What a tricky little exercise (1.c)! After 10 minutes (or so) of practice got better, but I need to be careful not to touch other strings. I noticed that at the tip, I was jerking my wrist up at the bow change and touching the E string. Have to keep it still. When moving away from the bridge on the up bow, my bow was moving towards the D string (not quite sure why; it does not happen if I keep the same sound point). My lege hand becomes slightly tired have to check that I am not overpressing with the third finger. Go to vibrato practice now.

Starting very slow (2.5 vibrations per second, according to “Intonia”), with good amplitude (wide vibrato), focusing on the tone, letting the first knuckle bend. Gradually speeding up to five vibrations per second, still looks good. And at six, it begins to break out! Less even, my tone suffers as well, and I need to focus more on my right arm now. It does not get better with further practice. It looks like five beats per second is my current limit (the goal is to do six with wide vibrato). Now let’s try other fingers (I was doing everything with the third so far).

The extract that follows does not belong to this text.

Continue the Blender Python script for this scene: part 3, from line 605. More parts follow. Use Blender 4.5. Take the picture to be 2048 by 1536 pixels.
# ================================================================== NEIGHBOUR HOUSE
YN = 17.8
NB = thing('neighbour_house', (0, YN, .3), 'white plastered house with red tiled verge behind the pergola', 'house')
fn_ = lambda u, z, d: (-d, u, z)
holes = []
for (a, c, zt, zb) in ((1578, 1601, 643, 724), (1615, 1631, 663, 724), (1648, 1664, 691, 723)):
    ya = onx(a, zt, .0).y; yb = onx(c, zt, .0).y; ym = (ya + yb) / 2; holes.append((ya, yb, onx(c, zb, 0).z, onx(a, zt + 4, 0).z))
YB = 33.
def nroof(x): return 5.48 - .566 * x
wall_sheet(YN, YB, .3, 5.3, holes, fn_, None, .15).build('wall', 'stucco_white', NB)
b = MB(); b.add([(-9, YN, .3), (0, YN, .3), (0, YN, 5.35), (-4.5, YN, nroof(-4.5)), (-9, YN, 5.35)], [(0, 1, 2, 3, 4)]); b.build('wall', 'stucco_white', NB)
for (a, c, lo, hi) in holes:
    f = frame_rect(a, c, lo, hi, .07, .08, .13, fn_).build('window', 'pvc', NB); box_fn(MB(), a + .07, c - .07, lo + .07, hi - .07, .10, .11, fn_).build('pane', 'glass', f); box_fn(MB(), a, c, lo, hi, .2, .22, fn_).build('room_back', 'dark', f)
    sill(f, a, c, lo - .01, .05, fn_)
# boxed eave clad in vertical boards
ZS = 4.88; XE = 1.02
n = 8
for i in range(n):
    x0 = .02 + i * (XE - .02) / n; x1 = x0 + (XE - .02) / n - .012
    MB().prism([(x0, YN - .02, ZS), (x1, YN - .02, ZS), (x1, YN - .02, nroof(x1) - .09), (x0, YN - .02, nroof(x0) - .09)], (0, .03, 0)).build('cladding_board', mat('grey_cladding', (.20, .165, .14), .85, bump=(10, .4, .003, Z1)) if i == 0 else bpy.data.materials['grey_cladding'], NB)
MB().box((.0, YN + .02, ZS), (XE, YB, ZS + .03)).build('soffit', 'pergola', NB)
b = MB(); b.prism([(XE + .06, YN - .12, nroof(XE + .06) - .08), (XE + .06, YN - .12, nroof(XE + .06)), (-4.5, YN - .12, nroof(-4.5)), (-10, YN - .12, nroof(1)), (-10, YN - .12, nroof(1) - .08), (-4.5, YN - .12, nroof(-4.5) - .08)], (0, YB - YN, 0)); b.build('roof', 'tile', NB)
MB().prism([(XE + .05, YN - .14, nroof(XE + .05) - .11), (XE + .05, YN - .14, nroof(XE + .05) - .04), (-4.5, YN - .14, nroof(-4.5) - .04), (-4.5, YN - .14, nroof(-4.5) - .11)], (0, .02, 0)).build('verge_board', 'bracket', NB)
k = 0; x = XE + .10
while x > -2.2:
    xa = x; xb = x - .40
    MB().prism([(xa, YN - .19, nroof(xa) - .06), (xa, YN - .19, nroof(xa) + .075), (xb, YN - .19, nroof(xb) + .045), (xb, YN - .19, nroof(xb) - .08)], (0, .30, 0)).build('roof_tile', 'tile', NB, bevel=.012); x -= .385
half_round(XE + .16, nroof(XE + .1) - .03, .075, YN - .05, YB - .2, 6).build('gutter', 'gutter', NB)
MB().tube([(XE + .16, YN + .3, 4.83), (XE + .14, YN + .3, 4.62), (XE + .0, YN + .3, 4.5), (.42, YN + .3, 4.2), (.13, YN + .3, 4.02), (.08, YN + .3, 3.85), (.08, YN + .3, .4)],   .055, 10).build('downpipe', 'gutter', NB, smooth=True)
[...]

Four beats per second, no problem on my second finger, but can I do it faster (with the same width)? I can maintain for 1-2 seconds with six beats per second, but not completely even.

Let’s go to the first one (this one is more difficult for me usually). I immediately notice I become tense. The main difficulty with the first finger is that it is more rigid and harder to make a wide vibrato. I had to start with three beats per second and focus on relaxation and a good tone. How fast can I go? With narrow, vibrato can go to six, but wide is still the goal for the future.

The weakest link (4th finger). The fourth finger is the opposite of the first one. Wide vibrato is not a problem (but a fast one is). Today I can do 5 per second. This is really good!

Finally, let’s try all fingers. Partial success. It has become wider, but it is not consistent enough yet. But this is a long-term project:).

In the evening practice wanted to check if my morning practice has improved my vibrato in Prat’s study. The first attempt was a complete failure (I immediately fell down to my previous pattern). But it began to improve after I allowed myself to relax and thought about good wide, even vibrato and good tone. Another important discovery is that you need to start right on the pitch and begin to vibrate only after that. Otherwise, it sounds out of tune. Vibrato goes below and slightly above the pitch (people who claimed that vibrato goes only below the pitch never checked out their own vibrato on Intonia:)) ). And the most essential thing for vibrato to sound good is its evenness (perfectly smooth, even wave in Intonia, exactly same width, exactly same height).